Saturday, May 12, 2012

The Bridge Too Far--Arnhem

thebridgetoofararnhem-img_1546.jpg-2If you saw or read "A Bridge Too Far," this is the bridge. If you haven't seen the movie or read the book, do. (As a matter of fact, I just downloaded it to read on my flight home). And if you're ever in Arnhem, do not fail to visit the Airborne Museum, which is devoted to that battle and is located at the heart of where tens of thousands waged a battle that was truly epic in scale, tragedy and valiance.

My trip here, with an excellent guide (thank you, Avalon Waterways, the quality of the guides and the excursions shows the advantage being part of the Globus Family of brands) who had clearly steeped herself in the story of a battle that took a terrible toll, was yet another example of how travel can take you not just through space, but through time.
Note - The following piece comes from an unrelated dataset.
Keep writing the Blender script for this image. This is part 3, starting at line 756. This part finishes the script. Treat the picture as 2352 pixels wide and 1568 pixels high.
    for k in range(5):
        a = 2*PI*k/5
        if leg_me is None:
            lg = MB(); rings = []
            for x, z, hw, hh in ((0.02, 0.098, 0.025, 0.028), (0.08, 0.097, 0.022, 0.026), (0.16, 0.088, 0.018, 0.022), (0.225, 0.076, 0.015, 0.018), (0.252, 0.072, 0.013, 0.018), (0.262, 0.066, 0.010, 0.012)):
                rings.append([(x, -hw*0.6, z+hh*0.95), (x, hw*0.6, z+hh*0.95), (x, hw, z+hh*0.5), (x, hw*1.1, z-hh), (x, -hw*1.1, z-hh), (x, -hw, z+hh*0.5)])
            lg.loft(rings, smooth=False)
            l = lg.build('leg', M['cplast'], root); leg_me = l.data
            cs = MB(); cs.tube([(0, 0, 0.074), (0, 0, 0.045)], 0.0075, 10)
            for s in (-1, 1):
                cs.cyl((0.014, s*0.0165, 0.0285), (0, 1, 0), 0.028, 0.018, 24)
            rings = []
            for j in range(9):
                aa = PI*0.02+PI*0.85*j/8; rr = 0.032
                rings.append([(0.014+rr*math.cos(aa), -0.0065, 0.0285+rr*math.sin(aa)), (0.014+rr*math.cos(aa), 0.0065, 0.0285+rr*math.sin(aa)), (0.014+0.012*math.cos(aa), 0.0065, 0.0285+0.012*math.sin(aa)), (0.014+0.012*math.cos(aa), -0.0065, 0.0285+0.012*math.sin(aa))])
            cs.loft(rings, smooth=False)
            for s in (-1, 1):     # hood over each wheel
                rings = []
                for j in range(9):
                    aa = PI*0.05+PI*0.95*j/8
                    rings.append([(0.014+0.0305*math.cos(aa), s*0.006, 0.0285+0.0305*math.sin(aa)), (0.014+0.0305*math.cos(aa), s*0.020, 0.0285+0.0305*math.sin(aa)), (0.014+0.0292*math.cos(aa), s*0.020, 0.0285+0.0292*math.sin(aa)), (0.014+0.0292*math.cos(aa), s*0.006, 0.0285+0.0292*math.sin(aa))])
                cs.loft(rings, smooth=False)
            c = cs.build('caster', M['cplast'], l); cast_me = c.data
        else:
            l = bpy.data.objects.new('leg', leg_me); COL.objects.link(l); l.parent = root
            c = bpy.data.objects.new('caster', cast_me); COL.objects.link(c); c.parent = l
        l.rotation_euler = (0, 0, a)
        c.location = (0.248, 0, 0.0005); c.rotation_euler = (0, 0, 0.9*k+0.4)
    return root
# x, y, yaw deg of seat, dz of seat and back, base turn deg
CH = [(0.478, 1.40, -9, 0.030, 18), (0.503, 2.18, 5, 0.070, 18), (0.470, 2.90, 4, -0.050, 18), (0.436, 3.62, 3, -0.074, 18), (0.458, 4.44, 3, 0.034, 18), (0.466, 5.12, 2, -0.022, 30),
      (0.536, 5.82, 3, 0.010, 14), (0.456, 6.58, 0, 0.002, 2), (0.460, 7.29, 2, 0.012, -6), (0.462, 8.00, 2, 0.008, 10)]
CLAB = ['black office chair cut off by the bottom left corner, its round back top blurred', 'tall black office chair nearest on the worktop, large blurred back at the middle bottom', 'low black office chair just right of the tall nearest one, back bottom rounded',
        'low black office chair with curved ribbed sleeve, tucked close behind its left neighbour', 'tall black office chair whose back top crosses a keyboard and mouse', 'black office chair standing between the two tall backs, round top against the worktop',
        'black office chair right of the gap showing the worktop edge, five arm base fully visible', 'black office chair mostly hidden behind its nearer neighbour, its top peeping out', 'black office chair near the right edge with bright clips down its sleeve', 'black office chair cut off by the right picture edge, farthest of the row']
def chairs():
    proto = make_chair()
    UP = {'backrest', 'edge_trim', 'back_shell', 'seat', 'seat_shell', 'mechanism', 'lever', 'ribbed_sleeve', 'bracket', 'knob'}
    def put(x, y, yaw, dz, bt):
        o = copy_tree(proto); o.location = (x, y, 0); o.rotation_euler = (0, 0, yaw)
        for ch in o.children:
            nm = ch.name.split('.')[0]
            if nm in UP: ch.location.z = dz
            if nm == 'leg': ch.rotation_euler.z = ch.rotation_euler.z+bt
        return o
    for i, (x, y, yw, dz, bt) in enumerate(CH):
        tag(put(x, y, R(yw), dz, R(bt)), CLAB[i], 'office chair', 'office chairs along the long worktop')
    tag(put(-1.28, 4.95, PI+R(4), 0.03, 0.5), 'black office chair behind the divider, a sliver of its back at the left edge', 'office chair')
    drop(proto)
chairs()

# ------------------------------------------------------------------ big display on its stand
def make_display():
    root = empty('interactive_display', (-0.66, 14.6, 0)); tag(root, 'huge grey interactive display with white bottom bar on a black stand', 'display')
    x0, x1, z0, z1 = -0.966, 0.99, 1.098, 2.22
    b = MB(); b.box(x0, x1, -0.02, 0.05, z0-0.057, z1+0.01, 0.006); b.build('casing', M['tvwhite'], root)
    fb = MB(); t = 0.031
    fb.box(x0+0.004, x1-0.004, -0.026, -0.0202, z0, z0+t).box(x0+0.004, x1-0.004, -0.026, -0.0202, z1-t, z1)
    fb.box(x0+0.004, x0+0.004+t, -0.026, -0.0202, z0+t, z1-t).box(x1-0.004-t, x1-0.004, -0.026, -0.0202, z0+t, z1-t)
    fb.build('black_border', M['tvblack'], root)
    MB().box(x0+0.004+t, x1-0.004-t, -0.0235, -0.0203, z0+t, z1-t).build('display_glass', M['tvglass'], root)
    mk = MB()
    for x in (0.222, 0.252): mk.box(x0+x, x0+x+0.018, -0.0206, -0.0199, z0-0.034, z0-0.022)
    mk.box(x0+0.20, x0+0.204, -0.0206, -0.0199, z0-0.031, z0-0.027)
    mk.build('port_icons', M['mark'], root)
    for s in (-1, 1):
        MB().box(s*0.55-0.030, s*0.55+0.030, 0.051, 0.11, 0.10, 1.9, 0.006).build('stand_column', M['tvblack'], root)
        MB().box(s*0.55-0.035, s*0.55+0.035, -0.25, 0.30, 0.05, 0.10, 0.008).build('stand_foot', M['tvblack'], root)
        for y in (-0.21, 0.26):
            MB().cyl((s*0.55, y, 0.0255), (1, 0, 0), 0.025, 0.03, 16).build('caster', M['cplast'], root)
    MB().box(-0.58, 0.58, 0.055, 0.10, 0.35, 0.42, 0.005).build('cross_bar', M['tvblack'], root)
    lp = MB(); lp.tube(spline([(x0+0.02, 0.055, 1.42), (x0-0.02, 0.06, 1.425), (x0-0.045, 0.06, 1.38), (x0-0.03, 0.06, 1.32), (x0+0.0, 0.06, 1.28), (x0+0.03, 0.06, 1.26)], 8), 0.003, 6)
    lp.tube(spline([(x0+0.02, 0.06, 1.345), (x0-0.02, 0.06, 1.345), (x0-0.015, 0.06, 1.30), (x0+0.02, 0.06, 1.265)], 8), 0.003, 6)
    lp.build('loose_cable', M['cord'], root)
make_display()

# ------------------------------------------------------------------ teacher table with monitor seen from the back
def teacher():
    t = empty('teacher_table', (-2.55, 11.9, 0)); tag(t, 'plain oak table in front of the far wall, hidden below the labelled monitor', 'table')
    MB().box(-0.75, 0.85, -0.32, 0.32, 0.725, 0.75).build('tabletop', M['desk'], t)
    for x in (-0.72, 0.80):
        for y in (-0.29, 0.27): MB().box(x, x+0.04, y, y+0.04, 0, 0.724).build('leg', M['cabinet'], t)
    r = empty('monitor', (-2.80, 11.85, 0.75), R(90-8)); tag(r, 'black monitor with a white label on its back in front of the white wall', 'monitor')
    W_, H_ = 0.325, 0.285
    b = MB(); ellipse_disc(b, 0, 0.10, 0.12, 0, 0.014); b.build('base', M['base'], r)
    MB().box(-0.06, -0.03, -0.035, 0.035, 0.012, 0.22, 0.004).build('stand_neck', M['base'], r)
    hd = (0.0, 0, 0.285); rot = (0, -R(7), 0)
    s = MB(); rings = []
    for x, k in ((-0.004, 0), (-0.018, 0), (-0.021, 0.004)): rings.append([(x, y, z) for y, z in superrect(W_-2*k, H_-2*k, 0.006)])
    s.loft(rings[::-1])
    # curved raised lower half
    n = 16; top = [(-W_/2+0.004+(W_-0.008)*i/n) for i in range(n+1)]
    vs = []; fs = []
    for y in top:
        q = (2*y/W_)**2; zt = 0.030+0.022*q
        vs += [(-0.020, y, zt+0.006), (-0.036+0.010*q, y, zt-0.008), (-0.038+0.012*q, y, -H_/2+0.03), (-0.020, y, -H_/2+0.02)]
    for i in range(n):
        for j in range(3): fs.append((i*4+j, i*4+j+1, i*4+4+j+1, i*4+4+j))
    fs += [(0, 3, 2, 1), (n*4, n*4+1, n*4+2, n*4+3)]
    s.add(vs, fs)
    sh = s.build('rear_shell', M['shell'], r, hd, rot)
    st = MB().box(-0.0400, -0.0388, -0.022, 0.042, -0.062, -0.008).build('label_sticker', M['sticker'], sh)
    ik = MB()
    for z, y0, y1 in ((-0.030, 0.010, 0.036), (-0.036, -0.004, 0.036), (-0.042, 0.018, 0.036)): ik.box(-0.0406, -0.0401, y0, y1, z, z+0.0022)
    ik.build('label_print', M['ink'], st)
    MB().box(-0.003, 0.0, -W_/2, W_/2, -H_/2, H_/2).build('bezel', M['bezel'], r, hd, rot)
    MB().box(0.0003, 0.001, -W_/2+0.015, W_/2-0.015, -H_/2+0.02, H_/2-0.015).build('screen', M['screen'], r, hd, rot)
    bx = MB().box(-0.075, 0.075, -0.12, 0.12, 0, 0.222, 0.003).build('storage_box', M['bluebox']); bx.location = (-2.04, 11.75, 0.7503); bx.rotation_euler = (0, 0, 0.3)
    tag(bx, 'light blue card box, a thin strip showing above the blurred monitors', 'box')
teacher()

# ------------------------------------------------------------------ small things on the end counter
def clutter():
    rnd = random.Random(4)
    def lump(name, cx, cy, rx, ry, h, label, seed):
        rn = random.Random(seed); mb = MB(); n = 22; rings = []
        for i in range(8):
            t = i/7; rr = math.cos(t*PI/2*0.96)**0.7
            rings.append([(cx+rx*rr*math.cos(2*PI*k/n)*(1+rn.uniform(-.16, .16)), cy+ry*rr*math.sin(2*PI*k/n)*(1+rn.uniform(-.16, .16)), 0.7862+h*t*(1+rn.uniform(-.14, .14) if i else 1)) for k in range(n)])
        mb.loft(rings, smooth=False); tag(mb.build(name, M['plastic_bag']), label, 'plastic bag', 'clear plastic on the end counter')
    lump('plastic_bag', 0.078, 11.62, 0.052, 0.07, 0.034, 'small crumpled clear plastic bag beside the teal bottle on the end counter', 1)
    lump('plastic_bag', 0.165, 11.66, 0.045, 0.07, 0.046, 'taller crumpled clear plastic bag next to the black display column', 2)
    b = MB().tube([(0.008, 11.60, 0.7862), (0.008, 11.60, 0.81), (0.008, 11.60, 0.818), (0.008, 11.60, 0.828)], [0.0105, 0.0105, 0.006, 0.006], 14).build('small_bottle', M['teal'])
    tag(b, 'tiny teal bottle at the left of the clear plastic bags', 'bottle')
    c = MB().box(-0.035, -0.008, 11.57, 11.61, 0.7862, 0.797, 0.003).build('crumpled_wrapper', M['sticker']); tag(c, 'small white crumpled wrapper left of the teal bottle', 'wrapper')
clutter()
The museum itself is deceptive, located in the now beautifully restored villa that had served as Allied headquarters--but the tank on the drive tells you what this place is really about. Our guide set the stage well, first having our bus drive past one of the three landing fields 35,000 paratroopers jumped or flew into (one German reportedly looked up and said, "But it never snows in September," because there were so many parachutes in the air). Then we drove down the eight-mile road they had to hike. The museum itself features displays, video interviews with veterans with photos and newsreel footage of the battle spliced into their recollections. Then you descend into three floors that are a multi-media restaging of the battle using stage sets, newsreel footage, dramatic lighting, recordings of bomb blasts and men shouting. It's quite effective.

Then we visited one cemetery holding the remains of some of the British, Canadian and Polish soldiers (the Americans are buried together in another cemetery in a different part of the Netherlands). Our guide walked around with me, showing me how some headstones are clustered together--these were flight crews who died together. There were many headstones with no names, the soldiers could only be identified by their country. But one was identified and at its base, I read these words: "May the stars shine on the son I so loved but could not save." I saw pebbles atop one headstone, a British soldier who was a Jew. He'd been a few years older--in his late 20s, many others were just 19, 20 and 21--he'd left a wife and son behind. Tucked into a small bush at the base of his gravestone was a yahrzeit candle, a memorial candle, and behind that, a photo of a family today, clearly multigenerational, come back to honor what must have been their father and grandfather.

Men die, but life-and memories--continue.